▶ **WHAT TO PRODUCE**: Only one stretch of the data below should be repeated: the lines from the line containing "Write part 2" through the line containing "M['earth'] = k.m", inclusive, exactly as they are.

_ _ _ _ _

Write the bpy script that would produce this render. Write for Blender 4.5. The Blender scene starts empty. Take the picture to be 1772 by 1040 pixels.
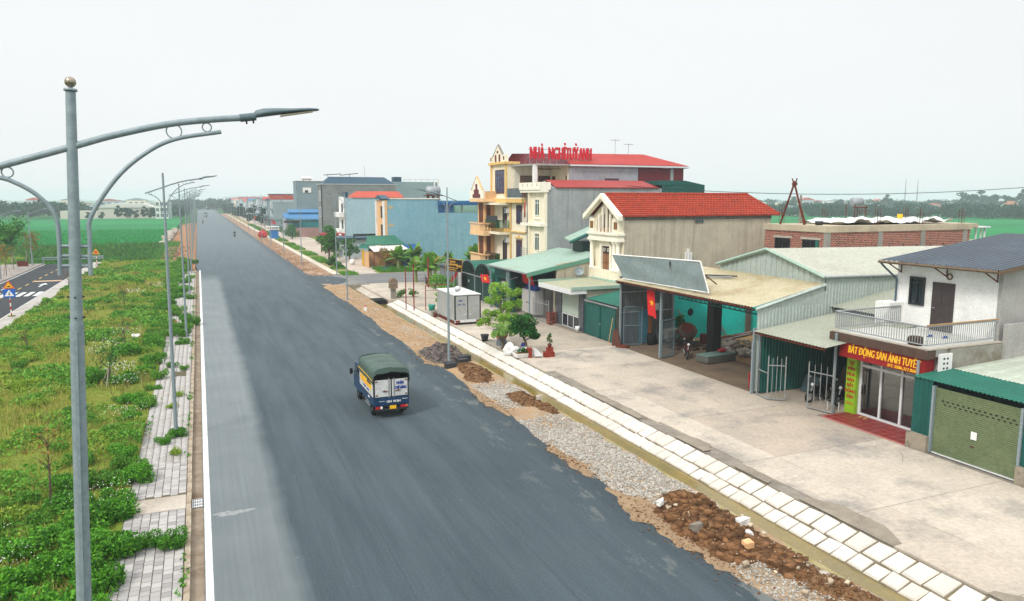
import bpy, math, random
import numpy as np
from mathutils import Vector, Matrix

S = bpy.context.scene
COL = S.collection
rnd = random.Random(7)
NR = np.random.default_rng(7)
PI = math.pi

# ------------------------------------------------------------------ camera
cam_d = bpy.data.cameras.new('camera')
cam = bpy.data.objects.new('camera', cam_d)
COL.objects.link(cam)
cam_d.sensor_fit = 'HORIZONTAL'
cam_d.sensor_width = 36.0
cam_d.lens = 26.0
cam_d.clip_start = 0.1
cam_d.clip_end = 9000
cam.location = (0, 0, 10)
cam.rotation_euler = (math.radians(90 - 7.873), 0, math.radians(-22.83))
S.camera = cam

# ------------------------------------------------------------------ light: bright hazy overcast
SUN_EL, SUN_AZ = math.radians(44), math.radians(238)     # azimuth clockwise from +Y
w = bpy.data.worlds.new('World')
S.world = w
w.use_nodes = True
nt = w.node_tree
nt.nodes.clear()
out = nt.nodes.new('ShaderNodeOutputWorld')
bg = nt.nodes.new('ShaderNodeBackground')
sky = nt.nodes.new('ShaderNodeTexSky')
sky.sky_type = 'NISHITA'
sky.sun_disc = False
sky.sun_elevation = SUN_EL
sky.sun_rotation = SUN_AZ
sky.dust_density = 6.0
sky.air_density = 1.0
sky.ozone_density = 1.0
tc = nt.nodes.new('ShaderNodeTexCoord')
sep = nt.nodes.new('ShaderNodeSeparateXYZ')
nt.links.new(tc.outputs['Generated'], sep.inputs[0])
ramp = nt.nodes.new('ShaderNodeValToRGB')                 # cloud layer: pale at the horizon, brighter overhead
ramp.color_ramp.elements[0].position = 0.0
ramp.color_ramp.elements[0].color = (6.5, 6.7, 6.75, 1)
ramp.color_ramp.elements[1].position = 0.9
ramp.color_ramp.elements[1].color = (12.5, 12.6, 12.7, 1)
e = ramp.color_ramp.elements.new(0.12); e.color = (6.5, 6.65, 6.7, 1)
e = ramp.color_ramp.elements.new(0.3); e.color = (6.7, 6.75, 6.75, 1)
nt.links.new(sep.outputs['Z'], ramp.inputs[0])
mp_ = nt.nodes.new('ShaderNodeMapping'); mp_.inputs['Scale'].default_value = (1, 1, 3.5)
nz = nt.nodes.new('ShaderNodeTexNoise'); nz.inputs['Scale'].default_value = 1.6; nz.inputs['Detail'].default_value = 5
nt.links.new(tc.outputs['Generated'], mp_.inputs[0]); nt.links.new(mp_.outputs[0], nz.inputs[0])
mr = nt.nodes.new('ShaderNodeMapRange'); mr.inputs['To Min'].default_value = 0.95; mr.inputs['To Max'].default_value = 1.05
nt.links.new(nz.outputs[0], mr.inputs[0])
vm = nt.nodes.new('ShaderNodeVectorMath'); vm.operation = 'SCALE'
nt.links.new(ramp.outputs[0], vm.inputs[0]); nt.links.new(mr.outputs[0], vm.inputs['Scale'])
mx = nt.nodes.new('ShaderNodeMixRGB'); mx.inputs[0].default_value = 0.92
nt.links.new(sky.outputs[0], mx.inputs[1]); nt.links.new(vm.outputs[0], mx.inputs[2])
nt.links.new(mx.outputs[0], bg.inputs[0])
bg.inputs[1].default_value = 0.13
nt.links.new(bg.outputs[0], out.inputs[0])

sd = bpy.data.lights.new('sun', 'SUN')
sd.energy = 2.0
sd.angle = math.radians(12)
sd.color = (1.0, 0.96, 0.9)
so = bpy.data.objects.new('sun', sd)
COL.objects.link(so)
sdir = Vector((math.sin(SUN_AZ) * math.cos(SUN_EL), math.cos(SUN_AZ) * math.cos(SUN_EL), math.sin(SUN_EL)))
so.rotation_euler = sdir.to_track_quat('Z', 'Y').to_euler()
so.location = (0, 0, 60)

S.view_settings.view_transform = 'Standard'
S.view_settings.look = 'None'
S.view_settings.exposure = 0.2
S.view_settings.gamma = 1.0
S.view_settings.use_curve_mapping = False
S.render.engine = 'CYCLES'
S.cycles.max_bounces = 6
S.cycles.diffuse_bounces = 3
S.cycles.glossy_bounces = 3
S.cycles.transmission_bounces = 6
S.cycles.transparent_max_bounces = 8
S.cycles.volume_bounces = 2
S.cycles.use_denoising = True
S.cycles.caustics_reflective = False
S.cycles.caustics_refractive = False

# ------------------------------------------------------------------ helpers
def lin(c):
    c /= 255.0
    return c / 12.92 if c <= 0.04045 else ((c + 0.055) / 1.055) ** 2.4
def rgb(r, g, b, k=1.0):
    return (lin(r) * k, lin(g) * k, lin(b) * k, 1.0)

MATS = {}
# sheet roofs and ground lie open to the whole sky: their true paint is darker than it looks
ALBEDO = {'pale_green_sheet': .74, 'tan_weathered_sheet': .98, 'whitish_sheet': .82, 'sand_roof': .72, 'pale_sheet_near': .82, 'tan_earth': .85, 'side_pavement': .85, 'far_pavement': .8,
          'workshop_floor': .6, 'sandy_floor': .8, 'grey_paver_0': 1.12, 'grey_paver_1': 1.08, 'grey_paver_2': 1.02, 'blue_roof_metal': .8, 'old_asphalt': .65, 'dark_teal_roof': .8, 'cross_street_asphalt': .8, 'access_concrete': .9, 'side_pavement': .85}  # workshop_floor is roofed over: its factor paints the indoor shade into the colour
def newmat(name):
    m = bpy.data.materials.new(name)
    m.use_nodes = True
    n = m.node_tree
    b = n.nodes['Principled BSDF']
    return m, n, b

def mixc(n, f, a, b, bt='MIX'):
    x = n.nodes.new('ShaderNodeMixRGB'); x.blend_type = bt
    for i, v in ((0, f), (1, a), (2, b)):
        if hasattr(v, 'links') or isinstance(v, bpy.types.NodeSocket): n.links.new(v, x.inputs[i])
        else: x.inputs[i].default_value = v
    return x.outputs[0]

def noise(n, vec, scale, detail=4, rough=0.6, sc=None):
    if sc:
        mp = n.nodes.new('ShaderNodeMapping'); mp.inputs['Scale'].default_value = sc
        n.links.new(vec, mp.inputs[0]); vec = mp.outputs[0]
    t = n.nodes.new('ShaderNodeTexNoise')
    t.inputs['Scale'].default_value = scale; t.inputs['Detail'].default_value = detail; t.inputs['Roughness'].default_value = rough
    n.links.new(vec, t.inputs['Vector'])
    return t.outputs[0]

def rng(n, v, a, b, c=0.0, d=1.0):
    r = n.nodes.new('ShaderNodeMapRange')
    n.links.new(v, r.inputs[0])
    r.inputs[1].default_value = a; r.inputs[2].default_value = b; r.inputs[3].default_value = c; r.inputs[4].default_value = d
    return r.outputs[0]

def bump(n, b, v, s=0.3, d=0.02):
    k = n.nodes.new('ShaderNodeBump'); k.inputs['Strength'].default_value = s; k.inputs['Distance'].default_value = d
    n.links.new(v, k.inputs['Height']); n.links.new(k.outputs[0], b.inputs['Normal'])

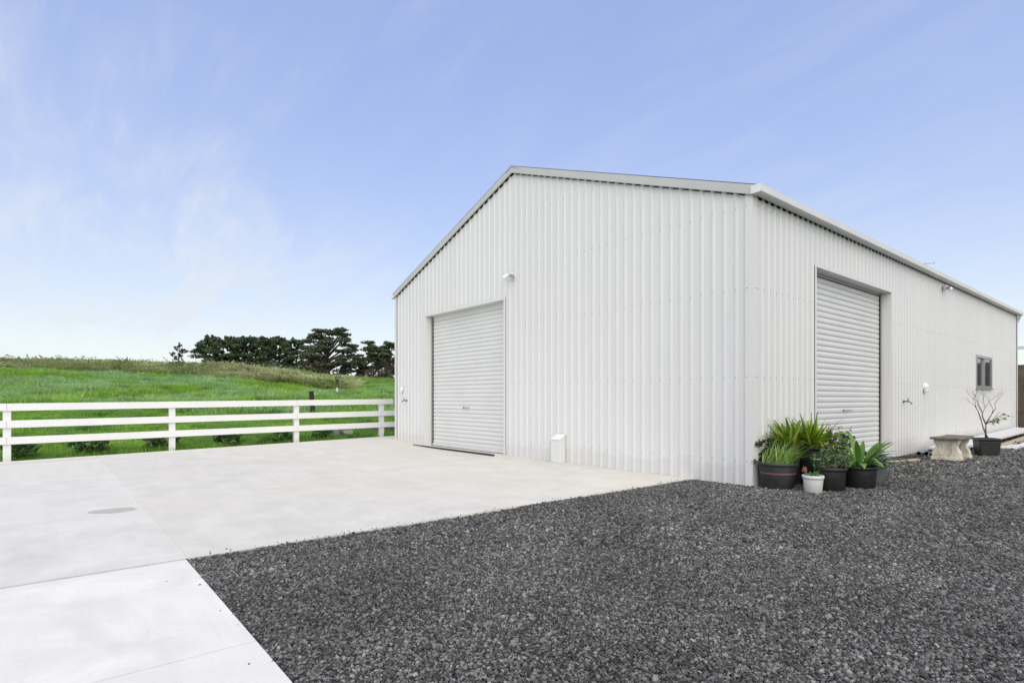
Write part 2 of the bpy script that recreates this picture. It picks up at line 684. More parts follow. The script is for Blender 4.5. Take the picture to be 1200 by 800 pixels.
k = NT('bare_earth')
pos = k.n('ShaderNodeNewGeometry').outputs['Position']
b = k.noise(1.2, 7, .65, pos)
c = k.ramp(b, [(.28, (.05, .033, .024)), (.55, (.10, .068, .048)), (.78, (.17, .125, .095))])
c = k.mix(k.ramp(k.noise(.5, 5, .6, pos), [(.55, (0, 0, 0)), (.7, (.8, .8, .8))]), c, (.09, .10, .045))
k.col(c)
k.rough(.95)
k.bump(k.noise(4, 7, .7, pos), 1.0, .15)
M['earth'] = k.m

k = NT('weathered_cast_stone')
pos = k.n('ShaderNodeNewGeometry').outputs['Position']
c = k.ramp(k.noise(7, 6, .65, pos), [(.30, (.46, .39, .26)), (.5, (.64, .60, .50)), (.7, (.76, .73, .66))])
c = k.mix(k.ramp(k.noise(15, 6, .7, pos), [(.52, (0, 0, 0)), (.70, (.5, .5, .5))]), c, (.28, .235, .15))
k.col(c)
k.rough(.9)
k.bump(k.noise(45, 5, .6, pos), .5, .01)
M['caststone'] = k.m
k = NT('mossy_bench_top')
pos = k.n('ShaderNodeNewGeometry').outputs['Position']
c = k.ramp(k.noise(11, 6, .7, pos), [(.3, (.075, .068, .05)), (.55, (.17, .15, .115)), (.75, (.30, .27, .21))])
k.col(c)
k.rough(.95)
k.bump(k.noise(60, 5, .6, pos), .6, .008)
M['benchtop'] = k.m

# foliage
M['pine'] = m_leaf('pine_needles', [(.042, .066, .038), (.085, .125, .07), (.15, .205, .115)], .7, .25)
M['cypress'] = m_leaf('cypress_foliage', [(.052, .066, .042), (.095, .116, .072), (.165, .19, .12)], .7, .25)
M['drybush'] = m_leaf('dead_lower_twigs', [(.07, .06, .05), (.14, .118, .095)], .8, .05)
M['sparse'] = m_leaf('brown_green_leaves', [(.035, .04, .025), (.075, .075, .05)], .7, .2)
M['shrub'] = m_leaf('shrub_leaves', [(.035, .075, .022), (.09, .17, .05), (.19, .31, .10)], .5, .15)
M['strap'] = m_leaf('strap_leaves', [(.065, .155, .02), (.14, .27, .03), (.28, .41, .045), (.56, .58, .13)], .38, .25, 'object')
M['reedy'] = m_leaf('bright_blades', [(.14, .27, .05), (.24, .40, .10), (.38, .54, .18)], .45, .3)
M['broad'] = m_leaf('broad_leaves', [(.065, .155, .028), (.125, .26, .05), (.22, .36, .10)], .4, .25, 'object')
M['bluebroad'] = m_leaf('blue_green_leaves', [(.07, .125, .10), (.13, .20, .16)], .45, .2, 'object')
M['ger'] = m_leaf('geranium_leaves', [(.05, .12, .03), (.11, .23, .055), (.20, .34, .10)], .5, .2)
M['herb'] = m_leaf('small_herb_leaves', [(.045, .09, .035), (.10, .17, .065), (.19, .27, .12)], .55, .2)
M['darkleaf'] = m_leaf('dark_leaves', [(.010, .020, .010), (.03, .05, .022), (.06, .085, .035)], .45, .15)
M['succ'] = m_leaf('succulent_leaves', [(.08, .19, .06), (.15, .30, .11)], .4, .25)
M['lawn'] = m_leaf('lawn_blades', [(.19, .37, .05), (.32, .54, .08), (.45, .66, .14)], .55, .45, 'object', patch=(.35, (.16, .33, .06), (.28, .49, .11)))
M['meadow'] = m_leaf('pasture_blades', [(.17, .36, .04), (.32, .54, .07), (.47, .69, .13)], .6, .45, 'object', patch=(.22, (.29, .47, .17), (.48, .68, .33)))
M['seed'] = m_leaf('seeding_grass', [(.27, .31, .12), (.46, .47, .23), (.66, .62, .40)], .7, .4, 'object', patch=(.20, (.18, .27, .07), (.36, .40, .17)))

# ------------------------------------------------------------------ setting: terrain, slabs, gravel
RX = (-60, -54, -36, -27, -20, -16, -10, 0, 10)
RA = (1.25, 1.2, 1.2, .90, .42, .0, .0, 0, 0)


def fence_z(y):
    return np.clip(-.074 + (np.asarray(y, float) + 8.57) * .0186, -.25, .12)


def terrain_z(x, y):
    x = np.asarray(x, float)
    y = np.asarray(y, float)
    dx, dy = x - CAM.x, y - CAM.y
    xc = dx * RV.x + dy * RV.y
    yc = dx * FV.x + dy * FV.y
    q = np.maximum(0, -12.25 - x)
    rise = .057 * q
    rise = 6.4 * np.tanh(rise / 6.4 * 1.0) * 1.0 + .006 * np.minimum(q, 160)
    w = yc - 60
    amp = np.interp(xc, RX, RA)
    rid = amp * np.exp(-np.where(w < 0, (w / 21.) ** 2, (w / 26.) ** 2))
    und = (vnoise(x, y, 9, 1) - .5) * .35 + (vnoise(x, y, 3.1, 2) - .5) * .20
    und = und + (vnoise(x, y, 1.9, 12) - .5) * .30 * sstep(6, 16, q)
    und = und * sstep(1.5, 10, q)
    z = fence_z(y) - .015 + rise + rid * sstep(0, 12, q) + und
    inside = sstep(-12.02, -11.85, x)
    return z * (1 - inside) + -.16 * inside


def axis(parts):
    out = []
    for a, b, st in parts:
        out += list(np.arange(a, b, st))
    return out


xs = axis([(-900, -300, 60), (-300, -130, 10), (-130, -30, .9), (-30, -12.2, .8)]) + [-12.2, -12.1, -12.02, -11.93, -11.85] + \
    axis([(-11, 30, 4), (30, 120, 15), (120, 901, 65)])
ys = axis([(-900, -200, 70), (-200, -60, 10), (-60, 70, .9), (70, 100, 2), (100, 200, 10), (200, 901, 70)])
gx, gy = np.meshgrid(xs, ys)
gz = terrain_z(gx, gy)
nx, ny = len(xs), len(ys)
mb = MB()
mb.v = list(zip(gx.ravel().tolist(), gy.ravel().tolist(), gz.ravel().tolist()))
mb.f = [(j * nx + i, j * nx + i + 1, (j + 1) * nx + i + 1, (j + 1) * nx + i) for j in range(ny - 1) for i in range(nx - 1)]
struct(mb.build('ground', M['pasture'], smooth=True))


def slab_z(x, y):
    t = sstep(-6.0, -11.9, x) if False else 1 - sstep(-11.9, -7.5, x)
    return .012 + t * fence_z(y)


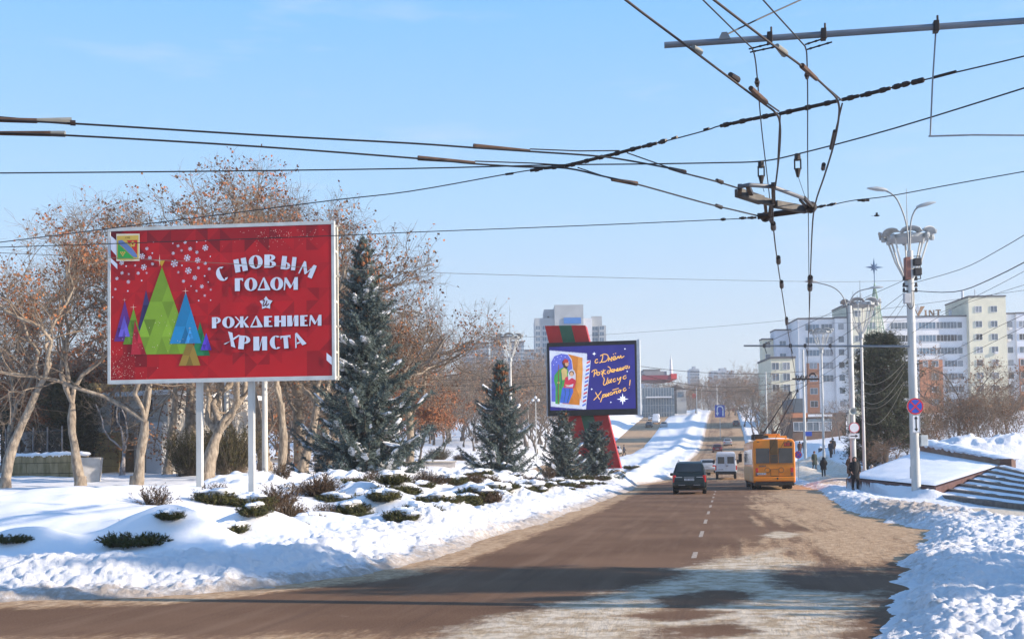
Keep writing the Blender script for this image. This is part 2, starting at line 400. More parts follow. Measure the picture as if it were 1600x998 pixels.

_ _ _ _ _

▶ **TASK SOLUTION**:
Write part 2 of the bpy script that recreates this picture. It picks up at line 684. More parts follow. The script is for Blender 4.5. Take the picture to be 1200 by 800 pixels.
k = NT('bare_earth')
pos = k.n('ShaderNodeNewGeometry').outputs['Position']
b = k.noise(1.2, 7, .65, pos)
c = k.ramp(b, [(.28, (.05, .033, .024)), (.55, (.10, .068, .048)), (.78, (.17, .125, .095))])
c = k.mix(k.ramp(k.noise(.5, 5, .6, pos), [(.55, (0, 0, 0)), (.7, (.8, .8, .8))]), c, (.09, .10, .045))
k.col(c)
k.rough(.95)
k.bump(k.noise(4, 7, .7, pos), 1.0, .15)
M['earth'] = k.m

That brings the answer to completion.